By Philip Sean Curran, Staff Writer
Vera Goodkin was the first person to light a candle Tuesday night at the Jewish Center of Princeton, in memory of lives lost in the Holocaust.
Survivors like her and their descendants gathered for the annual Holocaust Remembrance Day ceremony inside the synagogue on Nassau Street, for a service marked by prayer and the traditional lighting of six candles.
“We are the last generation who will know survivors,” said Rabbi Adam Feldman of the Jewish Center in his remarks. “It’s so important to know the stories and the lessons.”
The candelabras used during the service belonged to a now late Holocaust survivor and synagogue member, Abraham Krotowski. He was a regular at the Jewish Center, who used to sit in the third row, Rabbi Feldman recalled. He would bring them for past Holocaust Day Remembrance services.
“And every year, Abe would bring these candelabras that were part of his family from Poland, that he somehow smuggled here to this country when he came here,” he said.
After he died, the family gave the candelabras to the Jewish Center. Rabbi Feldman said they now “sit on our showcase every day, but we bring them out to represent the six million who lost their lives and their survivors who share their stories with us.”

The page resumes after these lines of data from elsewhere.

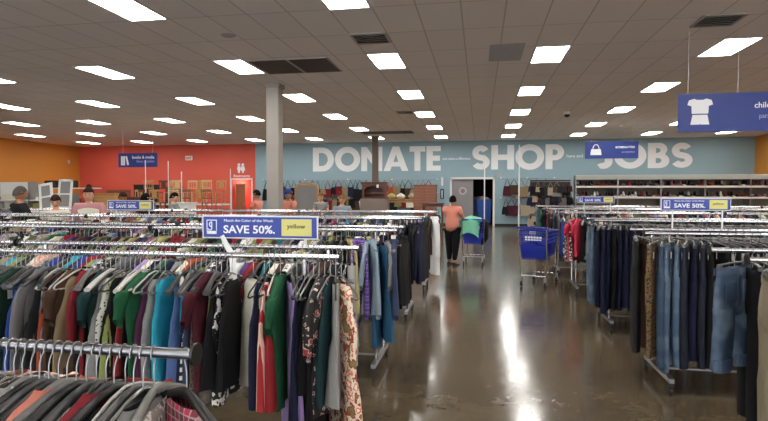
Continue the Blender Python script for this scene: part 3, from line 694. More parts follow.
# right rows: jeans, trousers
sr1 = [K('capri_jeans', 'faded blue denim', yaw=-.85), K('trousers', 'khaki', yaw=-.35), K('trousers', 'beige'), K('trousers', 'khaki')]
hang("first right row's near rail", 1.33, 3.13, [1.47+.055*i for i in range(7)], lambda i, x: sr1[i+1] if i < 3 else rnd_bot(i, x))
hang("first right row's far rail", 1.33, 3.61, [1.50, 1.60, 1.66]+[1.75+.05*i for i in range(8)], lambda i, x: sr1[0] if i == 0 else K('trousers', 'black', yaw=-.2) if i < 4 else rnd_bot(i, x))
sr2 = [K('trousers', 'leopard print', yaw=-.5), K('jeans', 'mid blue denim', yaw=-.3), K('jeans', 'light blue denim', yaw=-.45), K('jeans', 'light blue denim', yaw=-.35), K('jeans', 'dark blue denim', yaw=-.4), K('trousers', 'navy', yaw=-.3), K('jeans', 'dark blue denim', yaw=-.3), K('trousers', 'black', yaw=-.3), K('trousers', 'black'), K('trousers', 'black')]
hang("second right row's near rail", 1.33, 4.96, [1.44+.062*i for i in range(20)], lambda i, x: sr2[i] if i < len(sr2) else rnd_bot(i, x))
hang("second right row's far rail", 1.33, 5.44, [1.42+.06*i for i in range(20)], lambda i, x: [K('trousers', 'charcoal', yaw=-.2), K('trousers', 'brown'), K('trousers', 'tan')][i] if i < 3 else rnd_bot(i, x))
hang("third right row's near rail", 1.33, 7.06, xs_run(1.42, 3.8, .06, .15), lambda i, x: K('trousers', 'navy' if i != 3 else 'black', yaw=-.25) if i < 9 else rnd_bot(i, x))
hang("third right row's far rail", 1.33, 7.54, xs_run(1.42, 4.0, .065, .15), rnd_bot)
sr4 = [K('tank_top', 'monochrome print'), K('t_shirt', 'hot pink', yaw=-.6), K('t_shirt', 'hot pink', yaw=-.5), K('tank_top', 'black', yaw=-.3), K('tank_top', 'grey patterned', yaw=-.3), K('tank_top', 'grey', yaw=-.3), K('trousers', 'cream', yaw=-.2), K('tank_top', 'red', yaw=-.3), K('jeans', 'dark blue denim')]
hang("fourth right row's near rail", 1.33, 9.46, xs_run(1.42, 4.9, .085, .1), lambda i, x: sr4[i] if i < len(sr4) else rnd_bot(i, x))
hang("fourth right row's far rail", 1.33, 9.94, xs_run(1.42, 5.1, .085, .15), rnd_top)
for q, (y, x1) in enumerate([(11.56, 5.8), (12.04, 6), (13.66, 6.7), (14.14, 7)]):
    hang(['fifth', 'fifth', 'sixth', 'sixth'][q]+" right row's "+['near', 'far'][q % 2]+' rail', 1.33, y, xs_run(1.42, x1, .095, .15), rnd_top if q % 2 == 0 else rnd_bot)

order = sorted(range(len(garments)), key=lambda i: garments[i]['y']); count = {}; stuffg = {}; stuffh = {}
ADJ = {'tank_top': 'tank top', 't_shirt': 'T-shirt', 'long_sleeve_shirt': 'long-sleeved shirt', 'blouse': 'blouse', 'dress': 'dress', 'jeans': 'jeans', 'trousers': 'trousers', 'capri_jeans': 'cropped jeans', 'skirt': 'skirt', 'coat': 'coat'}
tot = {}
for g in garments: tot[(g['rail'], g['col'], g['kind'])] = g['nth']+1
for i in order:
    g = garments[i]; k = g['kind']; count[k] = count.get(k, 0)+1; count['hanger'] = count.get('hanger', 0)+1
    mtx = Matrix.Translation((g['x'], g['y'], g['z']+.0145-.0165)) @ Matrix.Rotation(g['yaw'], 4, 'Z')
    tilt = R.uniform(-.05, .05); mtx = mtx @ Matrix.Rotation(tilt, 4, 'X')
    colword = g['col'].replace(' denim', '')
    nm = f"{colword} {ADJ[k]}"
    which = 'the only one, on' if tot[(g['rail'], g['col'], k)] == 1 else f"{ordn(g['nth'])} from the aisle on"
    if count[k] <= 300:
        o = obj(k, gmesh(k, g['seed'])); o.matrix_world = Matrix.Translation((0, 0, g.get('dz', 0))) @ mtx
        o.material_slots[0].link = 'OBJECT'; o.material_slots[0].material = CL[g['col']]
        tag(o, f"{nm}, {which} the {g['rail']}", ADJ[k], f"{ADJ[k]}s on the {g['rail']}".replace('jeanss', 'jeans').replace('trouserss', 'trousers').replace('dresss', 'dresses'))
        if k == 'capri_jeans':
            cd = CL['cuff denim']
            for sx in (-1, 1):
                for sy in (-1, 1): MB().box((sx*.034, sy*.105, -.24), (.006, .11, .12), taper=1).build('pocket', cd, o, bevel=.002)
                MB().lathe([(.038, -.025), (.041, -.02), (.041, .02), (.038, .025)], (0, 0, 0), 16).build('cuff', cd, o).matrix_local = Matrix.Translation((.0, sx*.119, -.665)) @ Matrix.Diagonal((1, 2.1, 1.6, 1))
                MB().box((sx*.03, 0, -.235), (.006, .03, .18)).build('fly', cd, o)
            for q in range(5):
                MB().box((-.03, -.16+.08*q, -.118), (.008, .012, .045)).build('belt_loop', cd, o)
            MB().lathe([(0, -.004), (.008, -.004), (.008, .004), (0, .004)], (-.034, 0, -.118), 10, 'X').build('button', M['steel'], o)
        if g['y'] < 5.2 and ((k in ('jeans', 'capri_jeans', 'trousers')) or R.random() < .12):
            tg = obj('price_tag', tag_me, o); tg.location = (.036, -.17 if k != 'capri_jeans' else .17, -.13); tg['label'] = 'small white price tag'
            if k not in ('jeans', 'capri_jeans', 'trousers'): tg.location = (.03, -.12, -.2)
    else: stuffg.setdefault(k, []).append((gmesh(k, g['seed']), mtx, g['col']))
    if count['hanger'] <= 300:
        o = obj('clothes_hanger', HMESH[g['hang']]); o.matrix_world = mtx
        o.material_slots[0].link = 'OBJECT'; o.material_slots[0].material = HM[g['hcol']]
        hn = 'clip hanger' if g['hang'] == 'clip' else 'plastic hanger'
        tag(o, f"{g['hcol']} {hn}, {ordn(g['i'])} from the aisle on the {g['rail']}", 'hanger', f"hangers on the {g['rail']}")
    else: stuffh.setdefault('h', []).append((HMESH[g['hang']], mtx, g['hcol']))
def merge(name, lst, pal, label, cat):
    mb = MB(); mats = []; idx = {}
    for me, mtx, c in lst:
        if c not in idx: idx[c] = len(mats); mats.append(pal[c])
        mb.mi = idx[c]; mb.mesh(me, mtx)
    o = mb.build(name, mats, smooth=True); tag(o, label, cat, kind='stuff')
for k, l in stuffg.items(): merge('distant_'+k+'_mass', l, CL, f'mass of {ADJ[k]}s packed on the farthest racks', ADJ[k])
if stuffh: merge('distant_hanger_mass', stuffh['h'], HM, 'mass of hangers packed along the farther clothes racks', 'hanger')
print('COUNTS', count)

# ------------------------------------------------------------------ shopping carts
def wheel(m, x, y, r=.055): m.lathe([(0, -.014), (r*.9, -.014), (r, 0), (r*.9, .014), (0, .014)], (x, y, r), 16, 'X')
def cart(x, y, rz, label, pole_h=2.5, side=-1):
    """front of the cart points to local +Y"""
    t = empty('shopping_cart', (x, y, 0), label, 'shopping cart', rz=rz, group='blue shopping carts')
    m = MB()
    def wall(p0, p1, q0, q1, n):   # p bottom edge, q top edge
        p0, p1, q0, q1 = map(Vector, (p0, p1, q0, q1))
        for k in range(n+1): f = k/n; m.tube([p0.lerp(p1, f), q0.lerp(q1, f)], .005, 5)
        for k in range(8): f = k/7; m.tube([p0.lerp(q0, f), p1.lerp(q1, f)], .012 if k in (0, 7) else .006, 5)
        a, b_, c_, d_ = p0.lerp(q0, .04), p1.lerp(q1, .04), p1.lerp(q1, .5), p0.lerp(q0, .5)
        nrm = (p1-p0).cross(q0-p0).normalized()*.003
        m.add([a-nrm, b_-nrm, c_-nrm, d_-nrm, a+nrm, b_+nrm, c_+nrm, d_+nrm], [(0, 1, 2, 3), (7, 6, 5, 4), (0, 4, 5, 1), (1, 5, 6, 2), (2, 6, 7, 3), (3, 7, 4, 0)])
    A, B, D_, E_ = (-.2, -.38, .5), (.2, -.38, .5), (.17, .36, .56), (-.17, .36, .56)
    a, b_, d_, e_ = (-.27, -.42, 1.0), (.27, -.42, 1.0), (.22, .44, .97), (-.22, .44, .97)
    wall(A, B, a, b_, 10); wall(B, D_, b_, d_, 16); wall(D_, E_, d_, e_, 8); wall(E_, A, e_, a, 16)
    for k in range(9): f = k/8; m.tube([Vector(A).lerp(Vector(B), f), Vector(E_).lerp(Vector(D_), f)], .006, 5)
    m.build('basket', M['cartblue'], t, smooth=True)
    m = MB()
    for s in (-1, 1):
        m.tube([(s*.25, -.46, 1.05), (s*.24, -.4, .5), (s*.22, -.38, .2), (s*.2, .42, .16)], .012, 8)
        m.tube([(s*.2, .42, .16), (s*.17, .3, .5)], .012, 8)
        m.tube([(s*.2, -.38, .49), (s*.17, .36, .55)], .011, 8)
    m.tube([(-.2, .42, .16), (.2, .42, .16)], .011, 8); m.tube([(-.22, -.38, .2), (.22, -.38, .2)], .011, 8)
    for k in range(5): m.tube([(-.18+.09*k, -.38, .2), (-.16+.08*k, .42, .17)], .005, 6)
    m.build('frame', M['chrome'], t, smooth=True)
    MB().tube([(-.27, -.47, 1.05), (.27, -.47, 1.05)], .017, 10).build('handle', M['cartblue'], t, smooth=True)
    for sx, sy in ((-1, -1), (1, -1), (-1, 1), (1, 1)):
        cx_, cy_ = sx*.21, sy*.38
        f = MB(); f.bb(cx_-.02, cx_+.02, cy_-.03, cy_+.03, .1, .17)
        f.bb(cx_-.024, cx_-.018, cy_-.02, cy_+.02, .05, .12); f.bb(cx_+.018, cx_+.024, cy_-.02, cy_+.02, .05, .12)
        fk = f.build('caster_fork', M['steel'], t)
        w_ = MB(); wheel(w_, cx_, cy_); w_.build('wheel', M['rubber'], fk, smooth=True)
    MB().tube([(side*.25, -.44, 1.0), (side*.25, -.44, pole_h)], .012, 8).build('pole', M['whiteplastic'], t, smooth=True)
    m = MB(); m.box((0, -.4, .86), (.3, .012, .07)); m.build('nameplate', M['ink'], t)
    return t
cart(1.07, 10.35, -.38, 'empty blue plastic shopping cart with tall pole standing at the aisle side')
cart(-.13, 13.1, -.05, 'blue shopping cart pushed by the person in the pink blouse', side=1)
for k, (px_, y, h) in enumerate([(-9.0, 12.4, 2.5), (-8.55, 12.9, 2.5), (-7.85, 12.6, 2.2), (-6.7, 13.4, 2.3)]):
    cart(px_+.2, y+.3, PI+.3*k, ['shopping cart whose tall pole stands leftmost below the books sign', 'shopping cart whose tall pole stands second below the books sign', 'shopping cart with the shortest pole, left of the wooden chairs', 'shopping cart whose pole rises before the stacked wooden chairs'][k], h)

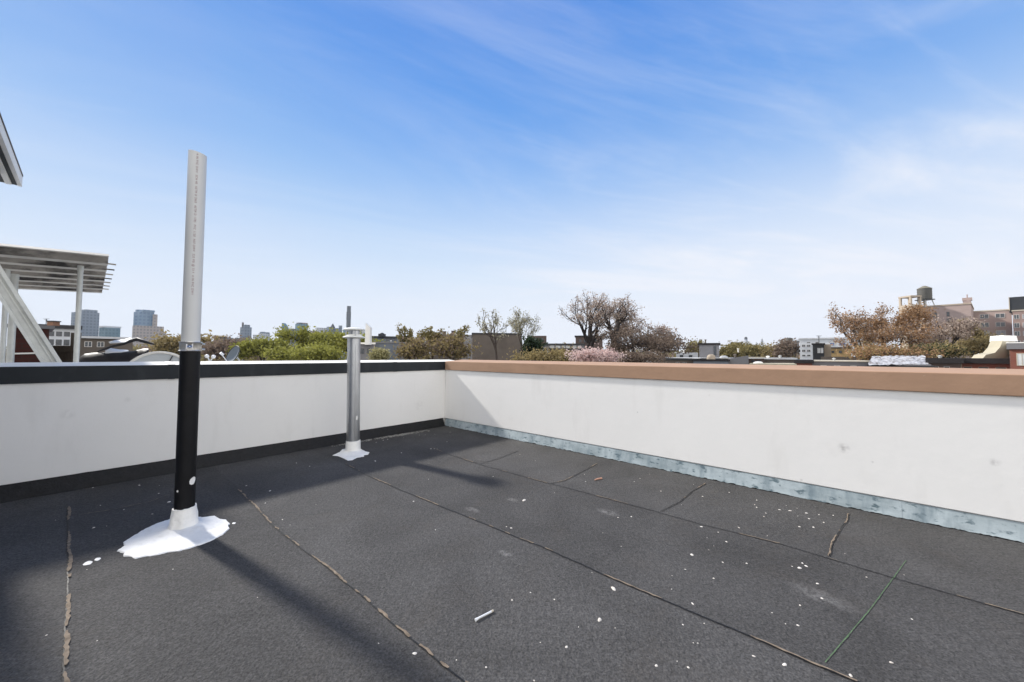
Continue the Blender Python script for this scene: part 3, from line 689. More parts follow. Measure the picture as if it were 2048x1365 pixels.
for i in range(1, 8):
    f = i / 8.2; bb = cbn - wid * f; e = can + (caf - can) * f
    b.box(P(e - .035 + .3, bb, ZC - .016), ea * .335, eb * .006, Z * .016)
b.build('rib', 'canopyshade', cp)
b = MB()   # purlins under the sheet
for aa in (2.7, 3.4):
    b.box(P(can + aa, cbn - wid / 2, ZC - .075 - .2 * aa / 3.6), ea * .02, eb * (wid / 2 - .05), Z * .05)
b.build('purlin', 'steel', cp)
def post(px, py, r, matn='steel2', base_sleeve=True, bplane=None, ztop=None):
    t = onb(px, py, bplane) if bplane is not None else on(px, py, ZC - .03)
    zt = ztop or t.z
    b = MB(); b.tube([Vector((t.x, t.y, ZR)), Vector((t.x, t.y, zt))], r, 16)
    if base_sleeve:
        b.tube([Vector((t.x, t.y, ZR)), Vector((t.x, t.y, ZR + .03))], r * 2.2, 16)
        b.tube([Vector((t.x, t.y, zt - .07)), Vector((t.x, t.y, zt - .0))], r * 1.12, 16)
    b.build('post', matn, cp, smooth=True); return t
pt = post(161.5, 532, .0245)
bb_ = ab(pt)[1]
post(9, 640, .021, bplane=bb_ - .15, ztop=ZC - .15); post(22, 690, .03, bplane=bb_ - .35, ztop=ZC - .17)
# diagonal brace, channel section
def brace():
    bp = cbn - .10
    p1 = onb(106, 729, bp); p0 = onb(-8, 552, bp)
    d = (p1 - p0).normalized(); p1 = p1 + d * ((ZR - p1.z) / d.z); 
    up = p0 - d * 0.25
    side = Z.cross(d); nrm = eb.copy(); w = nrm.cross(d).normalized(); hw = .066
    b = MB()
    def bar(off, hw_, dep0, dep1):
        q = [off - hw_, off + hw_]
        bt = [up + w * q[0] + nrm * dep0, up + w * q[1] + nrm * dep0, up + w * q[1] + nrm * dep1, up + w * q[0] + nrm * dep1]
        b.prism(bt, [x + (p1 - up) for x in bt])
    bar(0, hw, -.012, -.006); bar(-hw + .013, .013, -.006, .030); bar(hw - .015, .015, -.006, .024); bar(.008, .005, -.006, .006)
    b.build('brace', 'steel2', cp)
brace()
# brick stair hut behind the canopy posts
def boxthing(name, label, cat, px0, px1, pyt, Y, depth, matn, zb=-11.0, yaw=0.0, topmat=None, part='wall', group=None, bulge=1.0):
    pc = at((px0 + px1) / 2, pyt, Y); zt = pc.z
    r0, r1 = at(px0, pyt, Y), at(px1, pyt, Y)
    rad = Vector((pc.x, pc.y, 0)); dist = rad.length; rad.normalize()
    a0 = math.atan2(r0.x, r0.y); a1 = math.atan2(r1.x, r1.y); w = 2 * dist * math.tan(abs(a1 - a0) / 2) * bulge
    rot = Matrix.Rotation(R(yaw), 3, 'Z'); dy = rot @ rad; dx = Vector((dy.y, -dy.x, 0))
    bc = Vector((pc.x, pc.y, zb)); t = thing(name, label, cat, bc, group)
    b = MB(); b.prism([bc - dx * w / 2, bc + dx * w / 2, bc + dx * w / 2 + dy * depth, bc - dx * w / 2 + dy * depth],
                      [Vector((q.x, q.y, zt)) for q in (bc - dx * w / 2, bc + dx * w / 2, bc + dx * w / 2 + dy * depth, bc - dx * w / 2 + dy * depth)], 0, 0)
    wo = b.build(part, matn, t)
    if topmat:
        bb = MB(); bb.prism([Vector((q.x, q.y, zt)) for q in (bc - dx * w * .49, bc + dx * w * .49, bc + dx * w * .49 + dy * depth * .98, bc - dx * w * .49 + dy * depth * .98)],
                            [Vector((q.x, q.y, zt + .04)) for q in (bc - dx * w * .49, bc + dx * w * .49, bc + dx * w * .49 + dy * depth * .98, bc - dx * w * .49 + dy * depth * .98)])
        bb.build('roof', topmat, t)
    info = dict(t=t, wall=wo, c=Vector((pc.x, pc.y, 0)), dx=dx, dy=dy, w=w, zt=zt, d=depth, Y=Y, px0=px0, px1=px1)
    return info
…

Later, keynote speaker Julie Kohner, whose mother, Hanna, survived four concentration camps including Auschwitz, said her parents had imparted life lessons to her.
“They taught me that I had to stand up for my beliefs, so that what happened to them during the Holocaust would never happen again,” she said. “It is upsetting to me that, mistakenly, some people might make light of what happened when Nazis oppressed and murdered Jews.”
This year’s Yom HaShoah service took place amid some soul-searching within the wider Princeton community after the revelation that students at Princeton High School during spring break had played an anti-Semitic beer drinking game called Jews vs. Nazis. A photograph of the game — posted on a social networking site, Snapchat — showed the young men and cups arranged in the shapes of a swastika and a star of David. The controversy came up Tuesday night.
“And I know the Holocaust has been on people’s minds in this local community in the last few weeks, incidents in our community about trivialization of the Holocaust,” Rabbi Feldman said.
Ms. Kohner was scheduled Wednesday to make the same presentation at Princeton High School, an event that was closed to the media. In New Jersey, Holocaust education is mandatory in schools.
On Tuesday, she showed a video of her mother appearing on the TV show “This is Your Life” on May 27, 1953. She was reunited with people whom she had not seen in years, including her brother and one of the American servicemen who had liberated her. But the TV appearance was important for another reason.
“This was the first time in our country when Americans were exposed to the subject (of the Holocaust) and could understand the enormity and the horror of what took place,” Ms. Kohner said.
Inside the sanctuary, a group of youth attended the service. Rabbi Feldman said that earlier in the evening, the teens had participated in a workshop about anti-Semitism and “to speak up” when they see hatred.
“Too many people in Germany identified with the oppressor and were not able to step forward and speak up,” Ms. Kohner said.